El proceso de fabricación es mucho menos fascinante que el de los billetes y considerablemente más mecanizado: una vez que se efectúa el diseño en tamaño gigante, se reduce al normal mediante un pantógrafo. Los cospeles (o discos de
metal sin acuñar, nombre que por extensión se aplica a los usados para el acceso al subterráneo) entran por un lado y salen por otro, a razón de 125 por minuto. Mecánicamente, sin ninguna magia, son contadas y embolsadas.
Durante el año 1967 los talleres de la Casa de Moneda fabricaron 76.590.000 piezas monetarias. En 1966, la producción fue mayor: 84.418.815 monedas. Quizá la única circunstancia curiosa vinculada con el metálico es la persistente escasez que reina en el ámbito de la capital federal. Los técnicos conjeturan que el éxodo de la moneda se produce a través del trasporte automotor, cuyas cabeceras están, por lo general, fuera del perímetro capitalino. En esos cafetines de las cabeceras, los colectiveros cambian el metálico por billetes y la moneda no retorna. “Por otra parte, si la moneda no tiene empleo específico (colectivos o teléfonos) comienza a ser desechada. O coleccionada, como acontece con la de 25 pesos, atesorada en alcancías y botellas”, sugiere el experto Atilio Grecco.

LA PRODUCCION DE RABANITOS
Las rotativas calcográficas que producen el dinero del país reúnen en su marca a tres apellidos universalmente ilustres en la fabricación del dinero: Koebau-Giori-De la Rué, quienes, propensos a la filosofía pitagórica, estamparon en cada máquina un escudo con la siguiente leyenda: "Omne trinum perfectum est", algo así como "Todo lo triple es perfecto”. Quizás por eso, durante 1967 alumbraron la tercera parte del circulante: alrededor de 283.000 millones de pesos, repartidos en 193.000 millones de billetes. El más fabricado: el de 100, 79 millones de unidades.
Las 212 toneladas de tinta que el año pasado embebieron los rodillos de la Casa no fueron consumidas únicamente por los huidizos pesos argentinos.
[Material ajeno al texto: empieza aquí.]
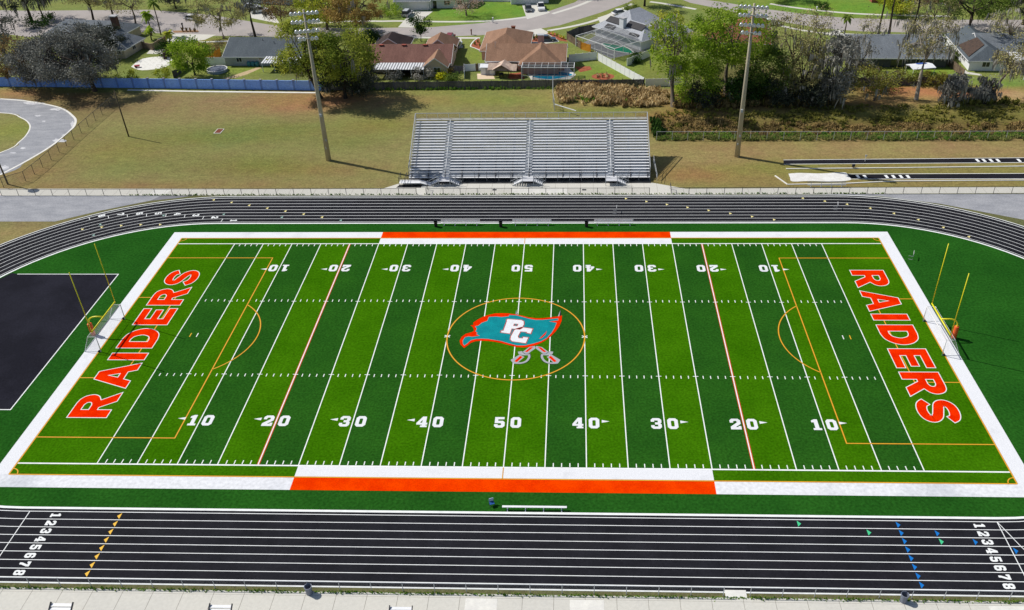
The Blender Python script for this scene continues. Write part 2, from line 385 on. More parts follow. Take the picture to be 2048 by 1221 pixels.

El Banco Central es el mejor cliente, pero no el único. La Casa de Moneda fabrica también las estampillas postales, las fiscales y los azarosos billetes de la Lotería de Beneficencia Nacional.
Impávido ante la frenética danza de millones, el personal del establecimiento niega que su proximidad sea inquietante. Una empleada que gana 40.000 mensuales y que cuenta por día alrededor de 50 millones de pesos, comparó: “Vea, uno termina por acostumbrarse. Para mí, es como si contara rabanitos”. Curiosamente, abundan los símiles reclutados entre las hortalizas y legumbres: para algunos es “como contar porotos". Para otros, papas. Casi todos se resisten en ver al dinero como dinero. Mejor así.
Mientras tanto, el gran protagonista, ajeno a estos psicológicos mecanismos de defensa, fluye majestuoso de las rotativas: doce artefactos responsables del más persistente “best-seller" producido por las artes gráficas.